Deus não está mais preocupado com o que fazemos do que com a razão pela qual fazemos e é fácil perceber isso nas Escrituras. Esse foi o motivo de Jesus afirmar categoricamente acerca dos fariseus: “Esse povo honra-me com os lábios, mas o seu coração está longe de mim” (Mt 15.8). Ao mesmo tempo em que declaravam louvores ao Senhor, os fariseus negavam a Palavra e ensinavam seus próprios princípios (Mt 15.9).
Podemos verificar essa mesma verdade no julgamento de Jesus quanto às “boas ações” dos fariseus, por ocasião do sermão do monte. Ali o Senhor os chamou de hipócritas, repreendendo suas ações de dar esmolas (Mt 6.2), orar nas sinagogas e praças (Mt 6.5) e fazer jejum (Mt 6.16). Conquanto essas atitudes não fossem pecaminosas em si mesmas, acabavam se tornando pecado por causa da motivação dos fariseus para fazerem todas elas: “serem glorificados pelos homens”, “serem vistos dos homens” e “com o fim de parecer aos homens”, respectivamente.
Ao invés de buscar o reino de Deus e a glória do Redentor, os fariseus estavam preocupados com seus reinos pessoais e com a glorificação de si mesmos.

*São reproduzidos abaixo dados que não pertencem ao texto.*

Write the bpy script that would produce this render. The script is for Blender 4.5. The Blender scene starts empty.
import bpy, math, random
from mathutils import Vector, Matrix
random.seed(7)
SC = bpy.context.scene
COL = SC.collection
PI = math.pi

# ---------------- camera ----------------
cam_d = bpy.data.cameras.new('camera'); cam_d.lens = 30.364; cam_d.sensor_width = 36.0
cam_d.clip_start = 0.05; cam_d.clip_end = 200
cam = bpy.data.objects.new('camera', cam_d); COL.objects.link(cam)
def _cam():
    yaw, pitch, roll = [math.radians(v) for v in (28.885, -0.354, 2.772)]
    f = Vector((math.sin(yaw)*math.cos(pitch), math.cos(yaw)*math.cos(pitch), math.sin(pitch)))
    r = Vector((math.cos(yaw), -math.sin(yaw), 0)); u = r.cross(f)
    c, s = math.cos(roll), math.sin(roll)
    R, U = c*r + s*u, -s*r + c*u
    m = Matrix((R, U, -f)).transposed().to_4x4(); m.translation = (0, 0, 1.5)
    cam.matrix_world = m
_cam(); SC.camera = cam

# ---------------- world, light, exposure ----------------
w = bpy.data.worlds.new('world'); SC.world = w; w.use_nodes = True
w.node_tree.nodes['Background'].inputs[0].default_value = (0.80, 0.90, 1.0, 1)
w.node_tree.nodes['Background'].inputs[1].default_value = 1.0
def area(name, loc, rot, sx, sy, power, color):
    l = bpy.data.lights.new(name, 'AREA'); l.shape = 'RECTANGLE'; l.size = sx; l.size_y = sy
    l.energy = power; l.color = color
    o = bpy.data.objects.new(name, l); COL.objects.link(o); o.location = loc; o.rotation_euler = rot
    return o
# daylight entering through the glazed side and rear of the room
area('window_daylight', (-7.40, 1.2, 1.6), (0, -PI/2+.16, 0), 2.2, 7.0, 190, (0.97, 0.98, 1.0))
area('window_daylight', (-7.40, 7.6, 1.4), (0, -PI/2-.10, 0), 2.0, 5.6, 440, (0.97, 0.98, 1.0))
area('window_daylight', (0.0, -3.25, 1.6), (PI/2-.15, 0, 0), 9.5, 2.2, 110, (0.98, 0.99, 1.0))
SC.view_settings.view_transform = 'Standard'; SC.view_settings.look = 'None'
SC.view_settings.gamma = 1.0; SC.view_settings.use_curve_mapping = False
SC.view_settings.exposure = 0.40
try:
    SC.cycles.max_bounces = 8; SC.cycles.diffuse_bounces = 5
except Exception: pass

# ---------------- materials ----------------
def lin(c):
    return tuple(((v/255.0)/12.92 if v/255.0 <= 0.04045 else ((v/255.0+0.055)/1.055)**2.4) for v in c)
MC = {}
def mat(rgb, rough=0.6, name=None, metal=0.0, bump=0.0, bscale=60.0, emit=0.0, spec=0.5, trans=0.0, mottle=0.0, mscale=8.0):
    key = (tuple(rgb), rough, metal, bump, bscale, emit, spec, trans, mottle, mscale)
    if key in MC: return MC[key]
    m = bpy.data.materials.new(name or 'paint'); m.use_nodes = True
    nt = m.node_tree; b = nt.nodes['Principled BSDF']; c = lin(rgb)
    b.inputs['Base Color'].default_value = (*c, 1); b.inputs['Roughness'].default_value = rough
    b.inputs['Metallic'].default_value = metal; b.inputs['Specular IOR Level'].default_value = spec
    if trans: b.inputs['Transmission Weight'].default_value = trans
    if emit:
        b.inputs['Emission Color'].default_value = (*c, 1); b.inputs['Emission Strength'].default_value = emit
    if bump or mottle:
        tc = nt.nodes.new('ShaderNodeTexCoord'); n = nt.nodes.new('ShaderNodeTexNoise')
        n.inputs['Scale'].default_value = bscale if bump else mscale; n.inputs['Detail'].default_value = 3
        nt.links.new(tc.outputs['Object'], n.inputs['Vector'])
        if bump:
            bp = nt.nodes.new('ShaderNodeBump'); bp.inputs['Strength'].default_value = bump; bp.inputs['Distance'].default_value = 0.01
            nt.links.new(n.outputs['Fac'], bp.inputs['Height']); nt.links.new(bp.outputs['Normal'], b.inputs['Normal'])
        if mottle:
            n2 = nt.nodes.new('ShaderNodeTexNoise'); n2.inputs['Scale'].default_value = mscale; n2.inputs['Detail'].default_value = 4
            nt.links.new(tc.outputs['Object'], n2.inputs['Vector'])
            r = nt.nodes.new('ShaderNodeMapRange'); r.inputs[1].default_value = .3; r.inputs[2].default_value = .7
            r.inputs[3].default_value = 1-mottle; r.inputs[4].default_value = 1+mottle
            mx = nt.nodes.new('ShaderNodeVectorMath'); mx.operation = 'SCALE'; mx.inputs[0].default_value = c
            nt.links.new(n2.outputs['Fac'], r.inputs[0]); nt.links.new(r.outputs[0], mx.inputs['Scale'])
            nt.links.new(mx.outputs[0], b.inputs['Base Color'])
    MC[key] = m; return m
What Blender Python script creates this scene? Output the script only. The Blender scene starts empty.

Infelizmente essa não era uma realidade exclusiva dos fariseus. Vemos todos os dias cristãos tentando evitar o pecado, também motivados por seus próprios reinos. Isso pode ser verificado em conselhos como: “Não tenha relações sexuais antes do casamento, pois se você engravidar vai estragar sua vida e terá que parar de estudar para se dedicar ao bebê”; ou, “Eduque o seu filho para que não precise passar vergonha na frente dos outros quando ele lhe desobedecer em público”; ou ainda; “Agrade o seu cônjuge para que conceda o carinho de que você precisa”.
Conselhos como esses estão totalmente comprometidos somente com o “reino do eu”, com aquilo que é bom para mim e, por isso, ainda que os jovens sejam castos, os filhos educados e os cônjuges estejam vivendo bem, Deus não está sendo honrado.
Há ainda outra questão. Quando o motivo para se evitar o pecado é algo que “eu” acho que trará uma consequência ruim para o “meu reino”, além de se ter um entendimento distorcido de em que consiste a vida cristã, bastará que “eu” mude de opinião para começar a fazer o que eu antes proibia. Tomando um dos exemplos acima, teríamos alguém evitando sexo antes do casamento para não correr o risco de uma gravidez indesejada. O ensino distorcido que fica claro é: filhos são um problema. Mas se a opinião sobre isso mudar e se entender que ter filhos é algo bom (o que é verdadeiríssimo) não haveria mais a “barreira” para o sexo pré-marital. Se o reino é meu, as regras são minhas e, por conta disso, nunca haverá honra a Deus.
Para que o Senhor seja honrado as razões para não pecar devem emanar da sua Palavra e do entendimento de que o pecado é primeiramente uma afronta à sua santidade. Assim, o relacionamento sexual antes do casamento deve ser evitado porque afronta a Deus (Hb 12.4), os filhos devem ser educados para honrar a Deus (Dt 6.1-7) e os cônjuges dever servir um ao outro porque essa é a vontade de Deus (Ef 5.21-33).
O pecado não é ruim, primariamente, por causa das consequências que traz, mas por causa de quem é primeiramente afrontado, o Santo Deus, e isso deve nortear também a nossa confissão de pecados, que pode revelar um coração arrependido ou simplesmente remorso e aqui estamos, mais uma vez, a tratar de motivações.
Para ilustrar, pense em dois exemplos conhecidos. Sabemos que Judas traiu a Jesus e às vezes nos esquecemos de que Pedro também o fez, quando o negou. A diferença entre os dois foi que Pedro entristeceu-se por ter traído o mestre (Mt 26.75) e mais à frente foi restaurado (Jo 21.15-17), enquanto Judas entristeceu-se por causa da consequência de sua traição, que foi a condenação à morte de Jesus (Mt 27.1-3), e, não conseguindo viver com o remorso, suicidou-se. Os motivos foram bem distintos.
As motivações procedem do coração (Mt 6.21), razão de lermos em Provérbios que “assim como a água reflete o rosto, o coração reflete quem somos nós” (Pv 27.19 - NVI). É o nosso coração que demonstra se vivemos para Deus ou se vivemos para nós mesmos. Diante disso, devemos fazer coro com o salmista e, perante Deus, afirmar: “Guardo no coração as tuas palavras” – com a mesma e correta motivação – “para não pecar contra ti” (Sl 119.11).
Vivendo dessa forma poderemos, como ordenou Paulo, comer, beber, ou fazer qualquer outra coisa sempre motivados por dar toda a glória a Deus (1Co 10.31).